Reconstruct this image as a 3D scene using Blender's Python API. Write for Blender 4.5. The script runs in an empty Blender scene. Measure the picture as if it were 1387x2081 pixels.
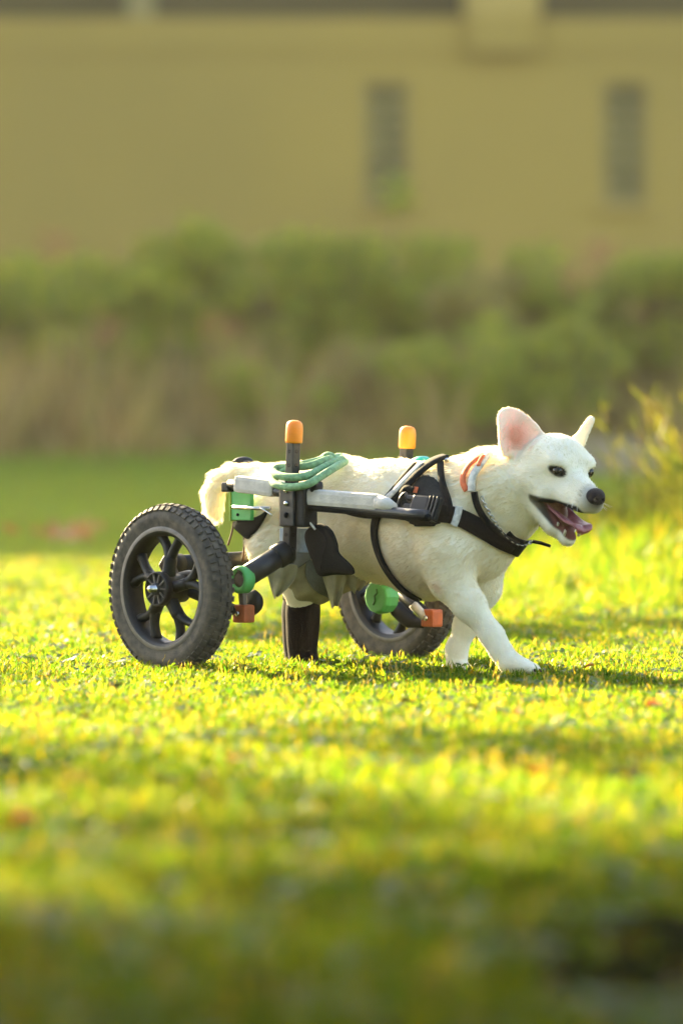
import bpy, bmesh, math, random
import numpy as np
from mathutils import Vector, Matrix
from mathutils.bvhtree import BVHTree

random.seed(7)
rng = np.random.default_rng(7)
scene = bpy.context.scene
COL = scene.collection
R = math.radians

# ------------------------------------------------------------------ camera, sky, sun, exposure
FPX, CX, CY = 12000.0, 693.5, 1040.5          # focal length and centre in photo pixels
CAM_H, CAM_D, HOR = 0.53, 12.0, 825.0
PITCH = math.atan((CY - HOR) / FPX)
cam = bpy.data.cameras.new('camera')
cam_o = bpy.data.objects.new('camera', cam)
COL.objects.link(cam_o)
cam.sensor_fit = 'VERTICAL'
cam.sensor_height = 36.0
cam.lens = FPX / 2081.0 * 36.0
cam.clip_start = 0.1
cam.clip_end = 3000
cam_o.location = (0, -CAM_D, CAM_H)
cam_o.rotation_euler = (math.pi / 2 - PITCH, 0, 0)
cam.dof.use_dof = True
cam.dof.focus_distance = 11.72
cam.dof.aperture_fstop = cam.lens * 0.001 / 0.064
cam.dof.aperture_blades = 0
scene.camera = cam_o

SUN_EL, SUN_AZ = R(20.5), R(30)               # the sun stands behind the dog, to the left
SDIR = Vector((-math.sin(SUN_AZ) * math.cos(SUN_EL), math.cos(SUN_AZ) * math.cos(SUN_EL), math.sin(SUN_EL)))
world = bpy.data.worlds.new('World')
scene.world = world
world.use_nodes = True
wn = world.node_tree
sky = wn.nodes.new('ShaderNodeTexSky')
sky.sky_type = 'NISHITA'
sky.sun_disc = False
sky.sun_elevation = SUN_EL
sky.sun_rotation = -SUN_AZ
sky.air_density = 1.0
sky.dust_density = 1.6
sky.ozone_density = 0.3
bg = wn.nodes['Background']
bg.inputs['Strength'].default_value = 0.078
wn.links.new(sky.outputs[0], bg.inputs[0])
sun = bpy.data.lights.new('sun', 'SUN')
sun.energy = 5.0
sun.angle = R(0.53)
sun.color = (1.0, 0.80, 0.44)
sun_o = bpy.data.objects.new('sun', sun)
COL.objects.link(sun_o)
sun_o.rotation_euler = (-SDIR).to_track_quat('-Z', 'Y').to_euler()

scene.view_settings.view_transform = 'Standard'
scene.view_settings.look = 'None'
scene.view_settings.exposure = 3.25
scene.view_settings.gamma = 1.0
scene.view_settings.use_curve_mapping = False
scene.cycles.use_denoising = True
scene.cycles.max_bounces = 8
scene.cycles.transparent_max_bounces = 8
scene.cycles.sample_clamp_indirect = 6.0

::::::

Transcribe the opening line of the listing above, please, and every line after it through the line with "from mathutils.bvhtree import BVHTree", word for word, without pictures.

Reconstruct this image as a 3D scene using Blender's Python API. Write for Blender 4.5. The script runs in an empty Blender scene. Measure the picture as if it were 1387x2081 pixels.
import bpy, bmesh, math, random
import numpy as np
from mathutils import Vector, Matrix
from mathutils.bvhtree import BVHTree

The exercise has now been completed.